> [Given material]
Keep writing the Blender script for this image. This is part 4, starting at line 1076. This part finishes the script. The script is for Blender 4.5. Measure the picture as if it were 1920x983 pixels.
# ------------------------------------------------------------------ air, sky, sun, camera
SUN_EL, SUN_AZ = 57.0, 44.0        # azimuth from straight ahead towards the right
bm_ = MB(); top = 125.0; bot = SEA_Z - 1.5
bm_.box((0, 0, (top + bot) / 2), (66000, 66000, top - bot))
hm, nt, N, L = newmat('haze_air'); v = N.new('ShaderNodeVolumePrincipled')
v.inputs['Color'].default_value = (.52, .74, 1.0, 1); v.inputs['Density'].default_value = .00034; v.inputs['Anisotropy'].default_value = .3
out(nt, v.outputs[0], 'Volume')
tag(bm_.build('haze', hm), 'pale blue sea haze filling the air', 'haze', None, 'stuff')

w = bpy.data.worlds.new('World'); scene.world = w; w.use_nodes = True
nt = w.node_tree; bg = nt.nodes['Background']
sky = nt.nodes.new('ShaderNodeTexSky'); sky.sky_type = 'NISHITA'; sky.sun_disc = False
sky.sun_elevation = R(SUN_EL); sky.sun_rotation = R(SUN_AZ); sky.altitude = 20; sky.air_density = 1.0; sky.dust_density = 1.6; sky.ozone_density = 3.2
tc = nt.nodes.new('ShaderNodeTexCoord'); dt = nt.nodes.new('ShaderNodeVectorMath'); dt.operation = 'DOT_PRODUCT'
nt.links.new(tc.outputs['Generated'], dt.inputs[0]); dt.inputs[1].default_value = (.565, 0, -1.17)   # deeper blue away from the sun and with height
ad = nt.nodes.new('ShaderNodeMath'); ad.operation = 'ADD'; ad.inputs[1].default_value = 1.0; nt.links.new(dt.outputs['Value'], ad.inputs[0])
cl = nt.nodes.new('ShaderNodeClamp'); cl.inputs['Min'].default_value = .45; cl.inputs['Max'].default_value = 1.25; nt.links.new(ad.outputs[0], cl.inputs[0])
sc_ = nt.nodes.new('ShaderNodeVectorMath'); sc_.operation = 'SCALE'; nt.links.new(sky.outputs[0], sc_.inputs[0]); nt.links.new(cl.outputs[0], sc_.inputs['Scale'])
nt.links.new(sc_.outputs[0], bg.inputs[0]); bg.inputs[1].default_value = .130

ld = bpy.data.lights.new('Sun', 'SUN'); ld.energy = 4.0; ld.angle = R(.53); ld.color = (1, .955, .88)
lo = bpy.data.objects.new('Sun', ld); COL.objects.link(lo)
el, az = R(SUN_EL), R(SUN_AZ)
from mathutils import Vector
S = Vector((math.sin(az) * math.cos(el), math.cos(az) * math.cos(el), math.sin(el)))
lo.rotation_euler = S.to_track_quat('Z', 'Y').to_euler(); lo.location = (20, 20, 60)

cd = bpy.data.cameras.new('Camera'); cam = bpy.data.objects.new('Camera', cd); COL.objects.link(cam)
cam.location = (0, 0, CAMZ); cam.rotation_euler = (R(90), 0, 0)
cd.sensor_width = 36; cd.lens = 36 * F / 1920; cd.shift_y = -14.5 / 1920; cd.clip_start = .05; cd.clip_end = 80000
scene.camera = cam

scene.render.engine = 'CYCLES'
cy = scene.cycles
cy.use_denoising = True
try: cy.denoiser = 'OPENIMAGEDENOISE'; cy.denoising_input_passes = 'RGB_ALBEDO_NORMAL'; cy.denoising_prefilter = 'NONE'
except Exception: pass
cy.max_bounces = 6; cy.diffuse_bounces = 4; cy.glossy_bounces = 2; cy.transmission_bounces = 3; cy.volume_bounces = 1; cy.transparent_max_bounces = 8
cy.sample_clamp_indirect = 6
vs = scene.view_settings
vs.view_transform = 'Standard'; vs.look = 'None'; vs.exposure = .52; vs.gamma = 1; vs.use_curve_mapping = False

> [Objective]
Look above and repeat, character for character, the lines from the first one to the line with "tag(bm_.build('haze', hm), 'pale", counting both.

> [Result of the task]
Keep writing the Blender script for this image. This is part 4, starting at line 1076. This part finishes the script. The script is for Blender 4.5. Measure the picture as if it were 1920x983 pixels.
# ------------------------------------------------------------------ air, sky, sun, camera
SUN_EL, SUN_AZ = 57.0, 44.0        # azimuth from straight ahead towards the right
bm_ = MB(); top = 125.0; bot = SEA_Z - 1.5
bm_.box((0, 0, (top + bot) / 2), (66000, 66000, top - bot))
hm, nt, N, L = newmat('haze_air'); v = N.new('ShaderNodeVolumePrincipled')
v.inputs['Color'].default_value = (.52, .74, 1.0, 1); v.inputs['Density'].default_value = .00034; v.inputs['Anisotropy'].default_value = .3
out(nt, v.outputs[0], 'Volume')
tag(bm_.build('haze', hm), 'pale blue sea haze filling the air', 'haze', None, 'stuff')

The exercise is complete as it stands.